小説を読むということは、ある場合には、ディテールのひとつひとつが重要なのではなくて、物語に自分を置くことで浮き彫りになってくる感情を丁寧にすくい上げて、そこに潜む真理に気付いていくというプロセスの積み重ねなのだと思った。

そしてその真理というものは、そこを切り取って言葉にしてみたところで理解しうるものではなくて、物語をくぐる過程で、自分自身の深いところでその真理に触れられて、初めて分かるものなのだと思った。

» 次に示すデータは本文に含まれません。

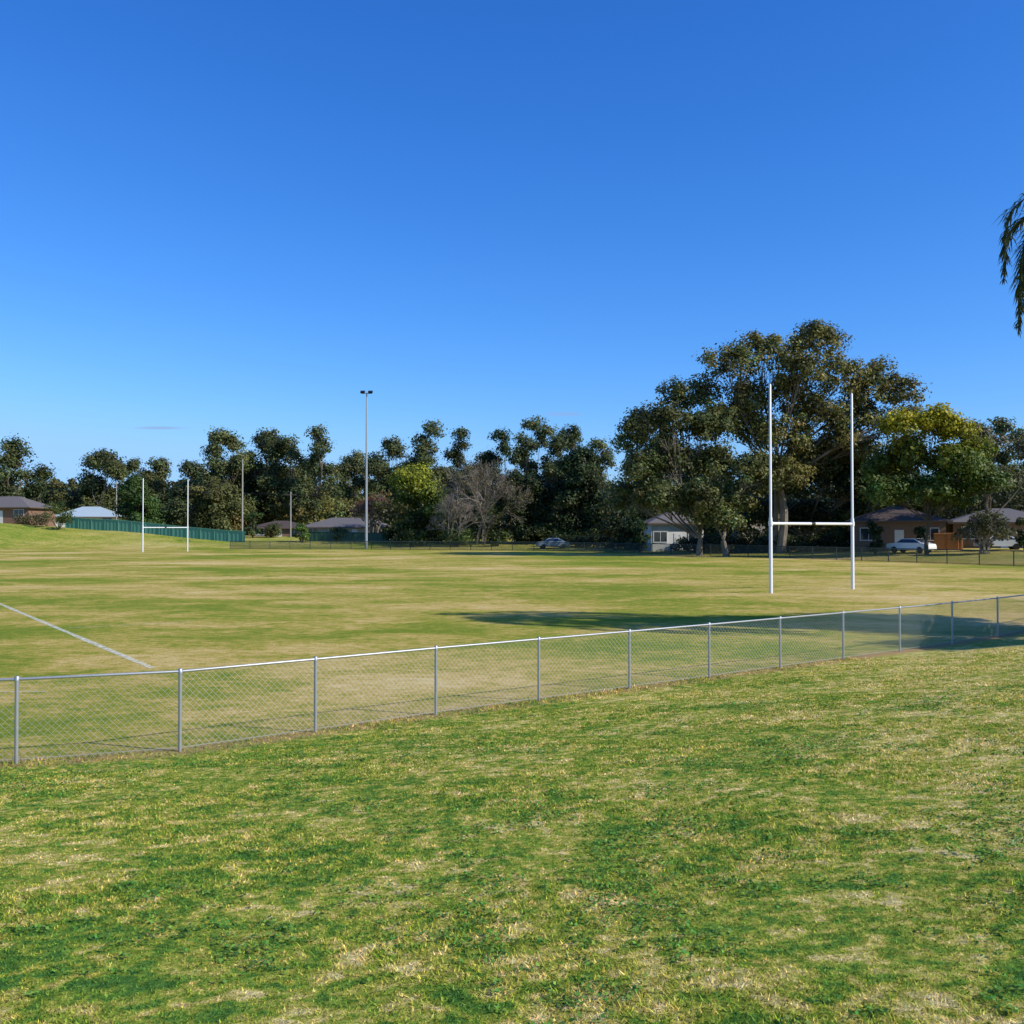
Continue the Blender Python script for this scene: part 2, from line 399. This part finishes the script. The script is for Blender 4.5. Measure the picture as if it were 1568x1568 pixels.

それはきっと、ASKAさんが歌う「全ては自分」という意味を、ASKAさんの物語を私なりに体験することでやっと身体で分かったということに似ていると思った。

いろんな人が歌ってきたように。
この歌を聴いた当時、私はそのフレーズを分かっているようで、概念を理解は出来る、というところに留まっていたのだと思う。

ASKAさんの出来事に遭遇して、様々な感情や葛藤を認めて、考えることを繰り返し、それらをくぐり抜けてやっと、出来事をどう受け止めるか、自分にとってどんな意味があるのか、そしてこれからをどうしていくのか、全ては自分次第なんだということが分かった気がした。

 

何が正しくて何が間違っているかなんてきっと誰も分からなくて、答えもきっと誰も持っていない。結論を言葉として出してしまった途端、物事はそれ以上でもそれ以下でもなくなってしまう気がする。

どれだけ正しい結論を出すかではなくて、どこまで白と黒の間のグラデーションを見つめ、違いに気付けるか。遠回りに思えた道で、どんな景色を見ることが出来たか。そういうことを大切にしていきたいと思った。


村上さんは、小説家とは何かと聞かれたら、「多くを観察し、わずかしか判断を下さないことを生業とする人間」と答えると雑文集で読んだ。

もしかしたらASKAさんも、音楽家として同じことを思っているかもしれない。

Too many peopleを聴きながら、ASKAさんのいくつもの問いかけに想いを馳せて、答えのない答えのようなものについて考えていたら、なんとなくそんな気がした。